◆ What you have to do
Separate out the lines that hold "from".

◆ Material provided
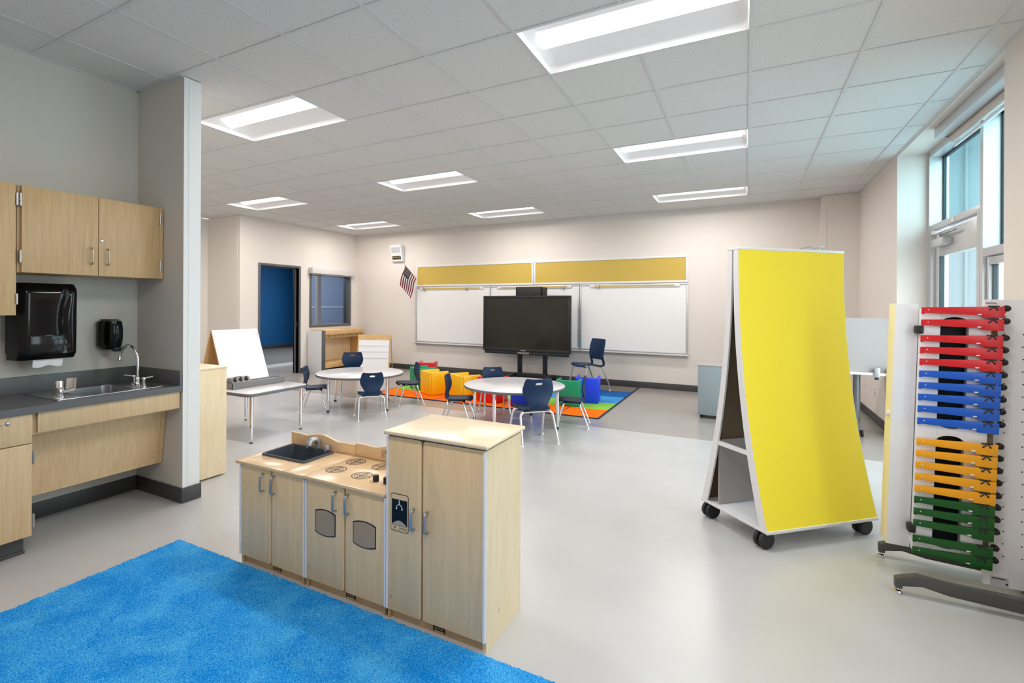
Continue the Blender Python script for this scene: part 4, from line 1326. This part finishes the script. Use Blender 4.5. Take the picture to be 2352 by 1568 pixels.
# ------------------------------------------------------------------ adult chair
t = thing('adult_chair', 'larger navy stacking chair on the rug right of the big screen', 'chair', (-2.31, 4.90, ZR + 0.0032), math.atan2(-0.76, -0.65) + PI / 2)
prof = [(-.215, .392, .17), (-.20, .410, .195), (-.15, .422, .205), (-.05, .418, .212), (.05, .410, .210), (.13, .404, .198), (.185, .400, .170)]
rowsA = [[(hw * (2 * q / 16 - 1), y, z + 0.012 * (2 * q / 16 - 1) ** 2) for q in range(17)] for y, z, hw in prof]
MB().sheet(rowsA, 0.014).build('seat', m_navy, t)
bk = [(.195, .50, .172), (.190, .54, .187), (.192, .60, .198), (.204, .68, .200), (.222, .76, .196), (.238, .82, .188), (.243, .838, .175)]
rowsA = [[(hw * (2 * q / 16 - 1), y - 0.03 * (2 * q / 16 - 1) ** 2, z) for q in range(17)] for y, z, hw in bk]
MB().sheet(rowsA, 0.014).build('backrest', m_navy, t)
for sx in (-1, 1):
    MB().sheet([[(sx * (0.165 + d_), y, z) for d_ in (-0.022, 0.0, 0.022)] for y, z in ((.15, .400), (.185, .408), (.195, .43), (.188, .47), (.172, .52), (.165, .55))], 0.016).build('back_arm', m_navy, t)
for sx in (-1, 1):
    for (fy_, ty_) in ((-0.22, -0.16), (0.27, 0.15)):
        pts = [(sx * 0.225, fy_, 0.015), (sx * 0.215, fy_ * 0.85 + ty_ * 0.15, 0.13), (sx * 0.20, ty_, 0.355), (sx * 0.185, ty_ * 0.95, 0.383), (sx * 0.15, ty_ * 0.9, 0.390), (0, ty_ * 0.9, 0.392)]
        lg = MB().tube(pts, 0.011, 12).build('leg', m_silver, t)
        gl = MB().lathe([(0, 0), (0.016, 0), (0.017, 0.006), (0.012, 0.016)], (sx * 0.225, fy_, 0), 14).build('glide', m_glide, t)
        gl.parent = lg

# ------------------------------------------------------------------ boards on the back wall
YW = YB
def tackboard(x0, x1, z0, z1, label):
    t = thing('tack_board', label, 'bulletin board', ((x0 + x1) / 2, YW, z0), 0, 'mustard tack boards')
    MB().box(x0 + 0.02, x1 - 0.02, YW - 0.012, YW, z0 + 0.02, z1 - 0.02).build('cork_panel', m_cork, t, world=True)
    f_ = MB()
    f_.box(x0, x1, YW - 0.022, YW, z0, z0 + 0.035, 0.003).box(x0, x1, YW - 0.022, YW, z1 - 0.035, z1, 0.003)
    f_.box(x0, x0 + 0.035, YW - 0.022, YW, z0 + 0.034, z1 - 0.034, 0.003).box(x1 - 0.035, x1, YW - 0.022, YW, z0 + 0.034, z1 - 0.034, 0.003)
    f_.build('frame', m_aluw, t, world=True)
tackboard(-6.275, -3.575, 1.795, 2.245, 'left mustard tack board above the whiteboards')
tackboard(-3.565, -0.855, 1.795, 2.245, 'right mustard tack board above the whiteboards')
def whiteboard(x0, x1, z0, z1, label, rail):
    t = thing('whiteboard', label, 'whiteboard', ((x0 + x1) / 2, YW, z0), 0, 'wall whiteboards')
    MB().box(x0 + 0.02, x1 - 0.02, YW - 0.012, YW, z0 + 0.01, z1 - 0.02).build('writing_surface', m_wb, t, world=True)
    f_ = MB()
    f_.box(x0, x1, YW - 0.02, YW, z1 - 0.03, z1, 0.003).box(x0, x1, YW - 0.02, YW, z0, z0 + 0.02, 0.003)
    f_.box(x0, x0 + 0.03, YW - 0.02, YW, z0 + 0.02, z1 - 0.03, 0.003).box(x1 - 0.03, x1, YW - 0.02, YW, z0 + 0.02, z1 - 0.03, 0.003)
    f_.build('frame', m_alu, t, world=True)
    tr = MB().prism([(YW, z0 - 0.035), (YW - 0.075, z0 - 0.035), (YW - 0.085, z0 - 0.022), (YW - 0.075, z0 - 0.012), (YW, z0)], 'x', x0 - 0.01, x1 + 0.01)
    tr.build('marker_tray', m_alu, t, world=True)
    ra, rb, hooks = rail
    rl = MB().box(ra, rb, YW - 0.032, YW - 0.012, z1 - 0.058, z1 - 0.016, 0.003).build('map_rail', m_aluw, t, world=True)
    kid(MB().box(ra + 0.08, rb - 0.08, YW - 0.0335, YW - 0.032, z1 - 0.050, z1 - 0.024), 'cork_insert', m_cork, rl, t)
    for hx in hooks:
        kid(MB().box(hx - 0.022, hx + 0.022, YW - 0.042, YW - 0.03, z1 - 0.075, z1 - 0.01, 0.003).tube([(hx, YW - 0.045, z1 - 0.05), (hx, YW - 0.065, z1 - 0.075), (hx, YW - 0.06, z1 - 0.095)], 0.006), 'map_hook', m_nickel, rl, t)
whiteboard(-6.285, -4.485, 0.61, 1.785, 'left wall whiteboard, below the flag', (-6.18, -4.64, (-6.06, -5.02)))
whiteboard(-4.475, -2.675, 0.61, 1.785, 'middle wall whiteboard, behind the big screen', (-4.33, -2.82, (-2.98,)))
whiteboard(-2.665, -0.855, 0.61, 1.785, 'right wall whiteboard, behind the adult chair', (-2.48, -0.98, (-2.33,)))

# flag
t = thing('flag', 'small American flag on a thin stick beside the tack boards', 'flag', (-6.05, YW - 0.08, 1.77))
base, tip = Vector((-6.05, YW - 0.05, 1.765)), Vector((-6.30, YW - 0.42, 2.25))
MB().tube([base, tip], 0.0045, 8).lathe([(0.006, 0), (0.009, 0.008), (0.0, 0.018)], tuple(tip), 10).build('pole', m_birch, t, world=True)
ax = (base - tip)
hoist0, hoist1 = tip + ax * 0.04, tip + ax * 0.60
g = []
NR, NC = 26, 24
for i in range(NR + 1):
    row = []
    for j in range(NC + 1):
        u, v = j / NC, i / NR              # u along fly, v along hoist from the tip
        p = hoist0.lerp(hoist1, v)
        q = p + Vector((-0.14 * u, 0.015 * math.sin(u * 7 + v * 3), -0.42 * u + 0.03 * math.sin(u * PI)))
        row.append(q)
    g.append(row)
def flag_mi(i, j):
    s_ = i // 2
    if s_ < 7 and j < NC * 0.42: return 2
    return 0 if s_ % 2 == 0 else 1
fl_ = MB().sheet(g, 0.002, mif=flag_mi)
cloth = fl_.build('cloth', [m_flagr, m_flagw, m_flagb], t, world=True)
st = MB()
for r_ in range(9):
    for c_ in range(6 if r_ % 2 == 0 else 5):
        v = (r_ + 0.8) / 10 * (14 / 26)
        u = (c_ + (0.6 if r_ % 2 == 0 else 1.1)) / 6.3 * 0.42
        p = hoist0.lerp(hoist1, v) + Vector((-0.14 * u, 0.015 * math.sin(u * 7 + v * 3) - 0.003, -0.42 * u + 0.03 * math.sin(u * PI)))
        q = []
        for k in range(10):
            rr = 0.0075 if k % 2 == 0 else 0.0035
            a = R(90 + 36 * k)
            q.append((p.x + rr * math.cos(a), p.y - 0.002, p.z + rr * math.sin(a)))
        st.add(q, [tuple(range(10))])
stars = kid(st, 'stars', m_flagw, cloth, t)

# wall clock / intercom
t = thing('wall_intercom', 'white wedge-shaped wall intercom with digital clock above the flag', 'intercom', (-6.73, YW, 2.35))
MB().prism([(YW, 2.34), (YW - 0.075, 2.36), (YW - 0.16, 2.705), (YW, 2.70)], 'x', -6.90, -6.60, bev=0.006).build('body', m_white, t, world=True)
def on_face(b, x0, x1, f0, f1, out):
    A, B = Vector((YW - 0.075, 2.36)), Vector((YW - 0.16, 2.705))
    n = Vector((-(B - A).y, (B - A).x)).normalized() * out
    p, q = A.lerp(B, f0), A.lerp(B, f1)
    return b.prism([(p.x, p.y), (q.x, q.y), (q.x + n.x, q.y + n.y), (p.x + n.x, p.y + n.y)], 'x', x0, x1)
on_face(MB(), -6.865, -6.635, 0.52, 0.86, 0.003).build('speaker_grille', m_spk, t, world=True)
on_face(MB(), -6.865, -6.635, 0.10, 0.32, 0.003).build('display', m_ink, t, world=True)
dg_ = MB()
for k in range(6):
    on_face(dg_, -6.845 + 0.034 * k, -6.845 + 0.034 * k + 0.014, 0.20, 0.28, 0.0045)
    on_face(dg_, -6.845 + 0.034 * k, -6.845 + 0.034 * k + 0.018, 0.135, 0.15, 0.0045)
dg_.build('digits', m_led, t, world=True)
for k in range(3):
    on_face(MB(), -6.80 + 0.055 * k, -6.79 + 0.055 * k, 0.40, 0.425, 0.005).build('button', m_tray, t, world=True)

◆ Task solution
Continue the Blender Python script for this scene: part 4, from line 1326. This part finishes the script. Use Blender 4.5. Take the picture to be 2352 by 1568 pixels.
        u, v = j / NC, i / NR              # u along fly, v along hoist from the tip